Gaétan Gervais est originaire du nord de l’Ontario. Il a passé son enfance entre Saint-Charles et Sudbury. Il a obtenu un baccalauréat de l’Université Laurentienne, puis une maîtrise et un doctorat de l’Université d’Ottawa. Après ses études doctorales, il se consacre à l’histoire ontarienne et, plus spécifiquement, à l’histoire franco-ontarienne. Il est l’auteur de plusieurs livres dont La colonisation française et canadienne du Nipissing (1610-1920) (1980), Les jumelles Dionne et l’Ontario français (2000), L’Ontario français : des Pays-d’en-Haut à nos jours (avec Michel Bock, 2004), Des gens de résolution : le passage du Canada français à l’Ontario français (2003). Il faut ajouter à ces livres plusieurs rapports de recherche, articles et chapitres de livres. Il faut aussi compter des directions d’ouvrages dont celle de Toponymes français de l’Ontario selon les cartes anciennes (avant 1764) (1985) et celle de Dictionnaire des écrits de l’Ontario français (avec Jean-Pierre Pichette, 2010). Gaétan Gervais a été professeur à l’Université Laurentienne à compter de 1972 et jusqu’à la date de sa retraite, le 1er juillet 2010. Il y dirigera pendant quelques années le Conseil de l’enseignement en français. Il sera aussi dégrevé de son enseignement de 1991 à 1994 pour agir au sein du Conseil de l’éducation franco-ontarien.

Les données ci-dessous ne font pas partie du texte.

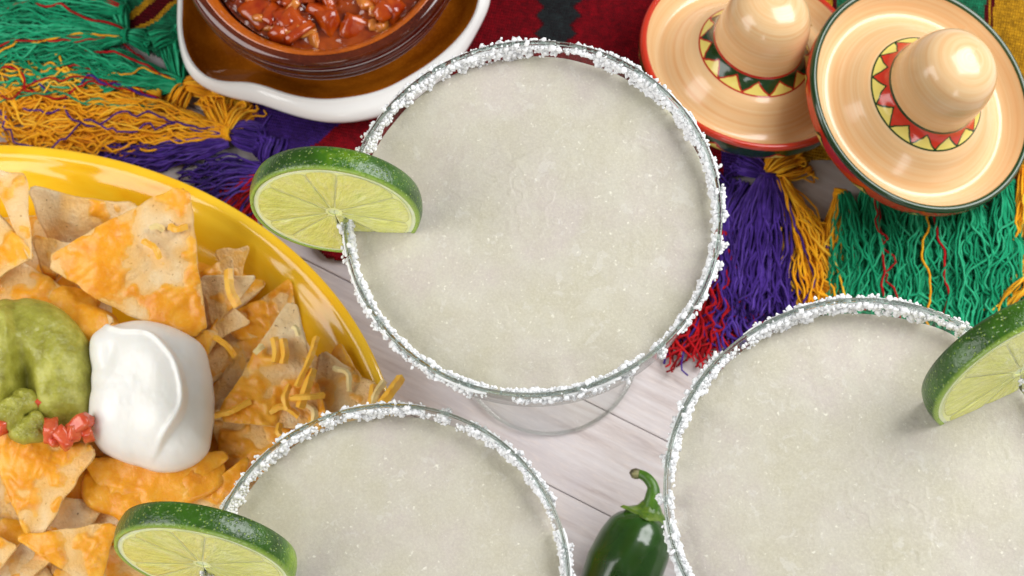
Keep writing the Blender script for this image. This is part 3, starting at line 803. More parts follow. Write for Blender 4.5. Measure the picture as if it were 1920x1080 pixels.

Avec Michel Dupuis, il a conçu le drapeau franco-ontarien qui a été hissé pour la première fois devant l’Université de Sudbury en 1975. Il a participé à la fondation de l’Institut franco-ontarien (1976) et à celle de la Société Charlevoix (1992). Il a œuvré au sein d’organismes comme la Société historique du Nouvel-Ontario, l’Ontario Heritage Foundation et le Centre franco-ontarien de folklore. Son œuvre lui a valu plusieurs distinctions dont celles de Membre de l’Ordre du Mérite franco-ontarien (1994), de Chevalier de la Pléiade décernée par l’Assemblée parlementaire de la francophonie (2005), de Membre de la Compagnie des Cent-Associés francophones (2005), de Membre de l’Ordre des francophones d’Amérique (2007) et de Membre de l’Ordre du Canada (2013). Une école secondaire du conseil scolaire laïque de langue française du Centre-Sud-Ouest ontarien porte son nom. Il est décédé le 20 octobre 2018.